Tuesday, September 25, 2018

Judge not, lest ye be judged. Not.

One of the pains of living in an advertising era dominated by the “Awards-Industrial-Complex” is that most people can no longer tell for themselves what “good” is. 

Work (and people) are only regarded as good if they win awards. In a weird perversion of Protagoras’ dictum that “man is the measure of all things,” we have today traduced that statement. We seem to believe “awards are the measure of all things.”

They're not. And there's a deep danger in being award-addicted.

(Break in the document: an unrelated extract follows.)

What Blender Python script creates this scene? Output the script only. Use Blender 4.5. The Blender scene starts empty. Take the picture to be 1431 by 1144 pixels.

It seems to me we have stopped cultivating our own critical faculties. We have stopped thinking about the effects of work on customers. We have stopped thinking about whether or not it helps the clients who pay for it.

Instead, we have a binary test. Did it or did it not win something?

Something that wins something is good, even if it sucks--if it's self-conscious and esoteric. Something that doesn’t win is bad, even if it has measurable effect in the market.

Further, ads created by noted award-winners are assumed to be noteworthy because “they’re from the award-winning creator of….”

Last week, I saw three commercials on Agency Spy from two vaunted agencies who have long-traditions of doing award-winning work.

One commercial was for Lucky Charms. Another for Reese’s Pieces Cereal (something like that.) And a third was for some sort of honey-glazed sweet and hot Kentucky Fried Chicken.

They were all so horrifically bad I called my work neighbor over to get his opinion. Could such and such a noted agency really do work that bad? And think it's good enough to publicize on Agency Spy?

Why would the agencies involved send this work to Agency Spy? Did they think it was noteworthy? Did they think it was good?

One of the best things you can do in your career (and your life, for that matter) is to develop your own personal sense of good and bad. In other words, what do you like, and why do you like it. You’ll find this comes in handy when you’re creating work, reviewing work, looking at art, reading a book, meeting a partner--work or life--and so on.

I am often chastised by my daughters for being “judgey.” For being tough and critical and for having high-standards that are, yes, inflexible.

As an industry, I’m afraid we have forgotten how to be critical. We have turned our critical faculties over to judges who too often reward ads that never ran and that are too obscure for any audience outside of award judges themselves.

We have to get back to doing good work. 

And understanding once again what good work is.